Supratek Preamp. and 6SN7's impressions


I have had a Chardonnay for over a year now and have enjoyed it immensely. I used to drive a Plinius P8 amplifier with it, which was an overkill (200 w/c) for my Reference 3a MM Decapo's. It was a fairly musical combination, though.

Recently I sold the Plinius and bought a First Watt F4 stereo amplifier. It is a class A, 25 w/c buffer type amplifier,(designed and built by Nelson Pass)which means it does not amplify voltage, it is a current amp. You need to have a high gain preamp to drive it, and the Supratek is perfect in that respect.

This also means that the characteristics of the preamplifier are passed thru the amplifier without any gain or editing -or at least minimal editing-. So, I thought this would be a perfect combination to study the effects of the 6SN7 tubes in the Chardonnay.

I have used the following tubes: EH, NOS Tungsols, RCA's, Sylvania's. Verdict: The EH came on top. More natural sounding in both tone, pace and in soundstaging. More vocal and instrumental body. The others seem to have more energy in the highs -brighter- and do not throw a soundstage as natural and effortless as the EH's do.

Also the same conclusion was obtained with the 6106 rectifier that some raved about in this forum.. It does not really function as well as a GZ34 or GZ37. It gives the impression of more dynamics but at the end makes the preamp sound more "hifi". Soundstage is also constrained compared to the GZ34's. Not recommended if you want your Supratek to work as intended. Mick had informed in an email that the 6106 does strange things to the circuit's operating voltages.

So, what would this seem to indicate, in my opinion, is that Mick apparently voiced his preamps. around this tube (EH and GZ34, etc.)to make it as musical as he intended. That works very well.
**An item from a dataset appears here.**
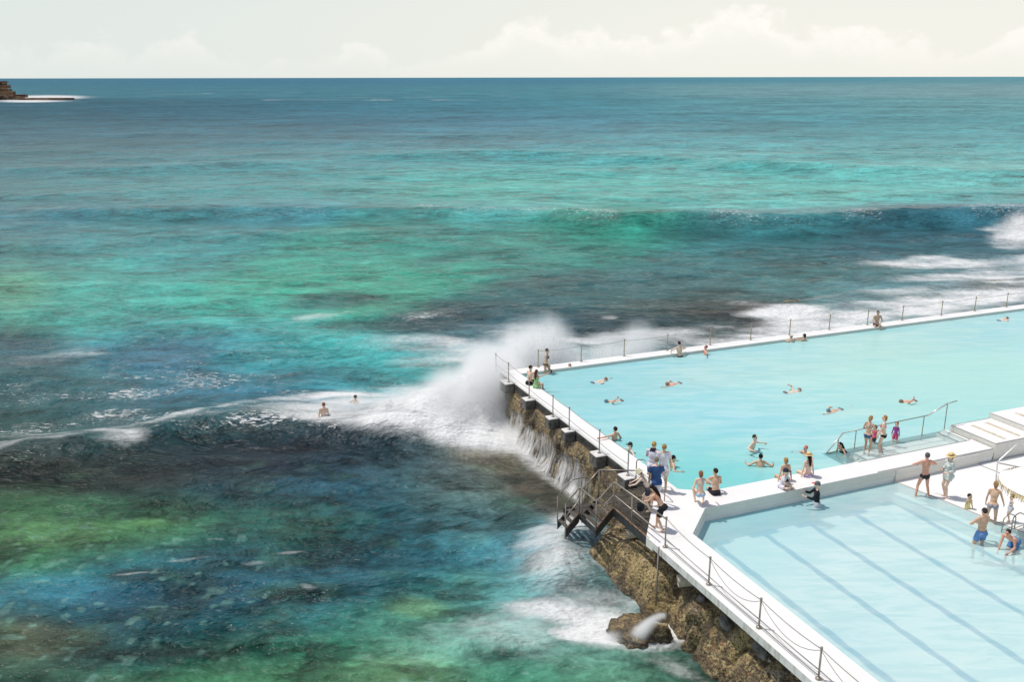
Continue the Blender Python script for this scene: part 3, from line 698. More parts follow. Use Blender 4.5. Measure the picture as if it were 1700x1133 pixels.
# terraces at the right, two risers up, timber strips let in
mb = MB(); mb.uvbox(13.42, 15.64, 12.42, 14.62, -2.4, .18, 0); mb.build('terrace_step', M_WHITE, DECK)
mb = MB(); mb.uvbox(15.66, 40., 12.34, 14.66, -2.4, .37, 0); mb.build('terrace_step', M_WHITE, DECK)
mb = MB(); mb.uvbox(13.36, 40, 13.2, 14.62, -2.4, -.02, 0) if 0 else None
mb = MB()
edge(mb, (13.45, 12.45), (13.45, 14.6), .18, .06); edge(mb, (13.45, 14.59), (15.62, 14.59), .18, .06); edge(mb, (13.45, 12.45), (15.62, 12.45), .18, .035)
edge(mb, (15.69, 12.36), (15.69, 14.64), .37, .06)
edge(mb, (12.55, 14.75), (12.75, 16.6), -.5, .06)
mb.build('edging', M_NOSE, DECK)
mb = MB()
for u_, w_, z_ in ((14.15, .17, .18), (14.95, .17, .18), (16.6, .17, .37), (17.4, .17, .37)): mb.uvbox(u_, u_ + w_, 12.75, 14.35, z_ - .02, z_ + .004)
mb.build('timber_strip', M_TAN, DECK)
# wading ledge with steps in the lap pool
M_LEDGE = simple('white_wading_ledge', lin(236, 240, 236), .7, var=.03)
mb = MB()
mb.uvbox(8.6, 13.35, 12.15, 13.56, -1.9, -.36)
mb.build('wading_ledge', M_LEDGE, DECK)
mb = MB()
for i in range(4): mb.uvbox(8.6 - .36 * (i + 1), 8.6 - .36 * i - .004, 12.25, 13.56, -1.95, -.36 - .14 * (i + 1))
mb.uvbox(12.98, 13.34, 12.2, 13.56, -.35, -.19); mb.uvbox(13.2, 13.36, 12.2, 13.57, -.19, -.06)
mb.build('pool_step', M_LEDGE, DECK)
mb = MB()
for i in range(5): edge(mb, (8.62 - .36 * i, 12.3), (8.62 - .36 * i, 13.5), -.355 - .14 * i, .06)
edge(mb, (12.99, 12.22), (12.99, 13.52), -.145, .04, .008); edge(mb, (13.22, 12.22), (13.22, 13.52), -.06, .04)
mb.build('edging', M_NOSE, DECK)
# paddling pool steps along the right edge
mb = MB(); mb.prism(uvpoly([(8.0, 14.66), (8.4, 14.66), (9.47, 20.2), (11.02, 28.1), (10.6, 28.1), (9.05, 20.2)]), -1.16, -.84); mb.build('pool_step', M_FLOORK, DECK)
mb = MB(); edge(mb, (8.04, 14.7), (9.09, 20.2), -.84, .08); mb.build('edging', simple('blue_step_line', lin(110, 170, 190), .8), DECK)
# round fringed parasol at the right edge
pc = P(1742, 808, 1.5); PA = thing('parasol', 'white round parasol with golden brown straw fringe over the lower deck at the right edge', 'parasol', Vector((pc.x, pc.y, -.5)))
mb = MB(); prof = [(0, .34), (.5, .27), (1.0, .14), (1.45, 0.0)]; vs = []; fs = []; n = 48
for r_, h_ in prof:
    for k in range(n):
        a = 2 * math.pi * k / n; sc_ = 1 - .02 * (1 - abs(math.cos(4 * a))) * r_; vs.append((pc.x + max(r_, .001) * sc_ * math.cos(a), pc.y + max(r_, .001) * sc_ * math.sin(a), pc.z + h_ - .03 * r_ * (1 - abs(math.cos(4 * a)))))
for i in range(3):
    for k in range(n): fs.append((i * n + k, i * n + (k + 1) % n, (i + 1) * n + (k + 1) % n, (i + 1) * n + k))
mb.add(vs, [f[::-1] for f in fs]); mb.build('canopy', simple('white_canvas', (.82, .81, .78), .9, var=.04), PA, True)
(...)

Sources: Shigaraki CD transport and DA with 47 Labs Dumpty power supply. Supratek Chardonnay preamp. Interconnects and speaker cables: Jena Labs. Power Conditioning and power cables: Jena Labs
manolo
Agreed 100%

I have a Chenin since first quarter of 2004. Went astray with the tube rolling threads and spent tons of money on the so called "recommended" tubes. Garbage!

I never like the 6106 and have some reservations on the Tungsol RP (still have the tubes) on my preamp. The 6106 does weird thing in my phono section. To me I found my heaven with Raytheon 6SN7 and/or EH 6SN7, Sovtek KT66 or 6L6GC rectifiers, and Mullard M80/Amperex D getter 6922 on phono. For rectifier, nothing sounds better to me than a good old double d or O getter GZ34. Its been almolt two years now since I refuse to roll tubes in my preamp.

The Supratek uses the 6SN7 in SRPP topology, transformer coupled to the output. If you read more about the topology and understand the circuit operation, you will be safe from spending a lot of money rolling tubes IMO. For example, you have to realize that changing the rectifier changes the OP of the tubes because the change is transparent to the B+. The sound changes, as perceived by the listener, not because the rectifier have blackplates, gold pins, and all the BS etc. What I cannot believe on the thread here in Audiogon was that someone posted improvement by changing the umbilical cord. Gimme a break!

Nevertless, I am at peace with my Chenin. I still love it but I do not use it as often but as a back up because the preamp I made sound so much better then the Supratek with the system I currently have. I never tried comparing the two with my other system set up though.

regards
Which RCA, Sylvania, and Tung-Sol 6SN7s did you use? Take RCA as an example. Did you use clear glass 6SN7GTB or smoke glass 6SN7GT or VT-231?
I recently went through similar 6SN7 rolling comparing early 1951 Sylvania WGT, RCA Gray Glass GT, Raytheon GT, Russian 1578/6N8S, and recent production EH. EH was only surpassed by Russian and Raytheon, and not by much. EH is very good indeed.
RCA with clear glass 6SN7GTB from 1956 sold to me by Tube World. A small bottle with black base. Sounds smooth. I know it is not the best RCA there is.

The Sylvanias were also small bottle, chrome top cryod,1960's. Sold them.

The Tungsols where lent by a friend they were NOS, do not have them.

But my theory or point is that we tweakers do not realize sometimes the voicing process in the design of electronics. The better designers listen to their products and optimize them for the parts and or tubes they use.

Sometimes we go ahead and start swapping caps, tubes, resistors... and because it sounds different we think it is better. Sometimes that happens but not always.